§ PROBLEM REQUIREMENTS
Skip all pictures. Write out the data below from its first line through the line that contains "R = math.radians".

>> START

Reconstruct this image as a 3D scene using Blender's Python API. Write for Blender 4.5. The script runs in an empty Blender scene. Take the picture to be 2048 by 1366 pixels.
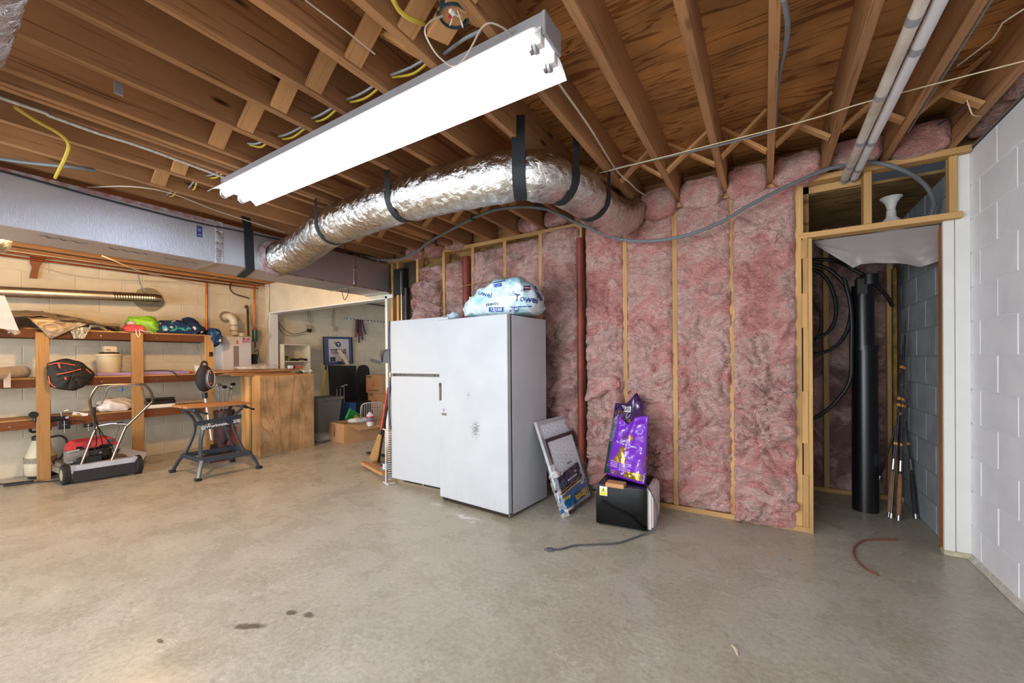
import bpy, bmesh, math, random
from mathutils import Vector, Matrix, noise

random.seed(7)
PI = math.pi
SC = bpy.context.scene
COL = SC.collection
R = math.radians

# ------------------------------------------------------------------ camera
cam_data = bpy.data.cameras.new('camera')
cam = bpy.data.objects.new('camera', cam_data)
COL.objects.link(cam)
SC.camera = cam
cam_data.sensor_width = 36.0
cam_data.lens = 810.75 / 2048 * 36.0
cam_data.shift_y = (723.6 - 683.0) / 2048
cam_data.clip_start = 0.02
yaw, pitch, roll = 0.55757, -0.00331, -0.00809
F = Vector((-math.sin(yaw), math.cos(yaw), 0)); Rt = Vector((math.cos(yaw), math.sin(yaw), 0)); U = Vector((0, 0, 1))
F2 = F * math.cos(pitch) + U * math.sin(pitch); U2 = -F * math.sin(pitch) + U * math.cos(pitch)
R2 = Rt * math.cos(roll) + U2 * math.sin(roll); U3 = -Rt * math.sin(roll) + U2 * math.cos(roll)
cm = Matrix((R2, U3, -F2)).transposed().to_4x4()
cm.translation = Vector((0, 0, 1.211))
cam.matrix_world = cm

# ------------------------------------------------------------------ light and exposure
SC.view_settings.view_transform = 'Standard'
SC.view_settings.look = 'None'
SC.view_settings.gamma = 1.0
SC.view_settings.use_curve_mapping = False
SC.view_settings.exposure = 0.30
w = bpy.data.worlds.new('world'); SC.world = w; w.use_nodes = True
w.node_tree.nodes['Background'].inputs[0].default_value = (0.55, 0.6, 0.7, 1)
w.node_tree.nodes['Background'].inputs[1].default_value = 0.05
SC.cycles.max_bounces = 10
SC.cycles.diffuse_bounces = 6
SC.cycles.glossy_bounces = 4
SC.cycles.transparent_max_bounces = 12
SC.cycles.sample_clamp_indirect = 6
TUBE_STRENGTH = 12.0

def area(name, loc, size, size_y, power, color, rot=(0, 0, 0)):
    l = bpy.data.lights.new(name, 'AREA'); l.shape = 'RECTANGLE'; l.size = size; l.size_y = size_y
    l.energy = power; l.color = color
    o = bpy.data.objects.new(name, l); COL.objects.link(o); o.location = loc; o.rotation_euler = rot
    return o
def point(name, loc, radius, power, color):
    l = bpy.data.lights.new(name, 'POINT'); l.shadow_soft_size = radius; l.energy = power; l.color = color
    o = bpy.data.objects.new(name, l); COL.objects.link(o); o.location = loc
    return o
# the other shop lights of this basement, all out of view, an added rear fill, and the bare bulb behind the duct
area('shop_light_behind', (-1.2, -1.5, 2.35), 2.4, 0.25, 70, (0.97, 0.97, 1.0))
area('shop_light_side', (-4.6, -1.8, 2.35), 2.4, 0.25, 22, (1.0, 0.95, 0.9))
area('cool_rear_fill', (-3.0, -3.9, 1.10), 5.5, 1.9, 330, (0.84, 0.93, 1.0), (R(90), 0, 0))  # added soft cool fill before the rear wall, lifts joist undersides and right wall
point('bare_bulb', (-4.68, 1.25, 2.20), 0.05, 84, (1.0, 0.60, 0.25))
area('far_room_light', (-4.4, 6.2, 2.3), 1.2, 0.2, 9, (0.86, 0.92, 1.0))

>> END

§ SOLUTION TO THE EXERCISE
Reconstruct this image as a 3D scene using Blender's Python API. Write for Blender 4.5. The script runs in an empty Blender scene. Take the picture to be 2048 by 1366 pixels.
import bpy, bmesh, math, random
from mathutils import Vector, Matrix, noise

random.seed(7)
PI = math.pi
SC = bpy.context.scene
COL = SC.collection
R = math.radians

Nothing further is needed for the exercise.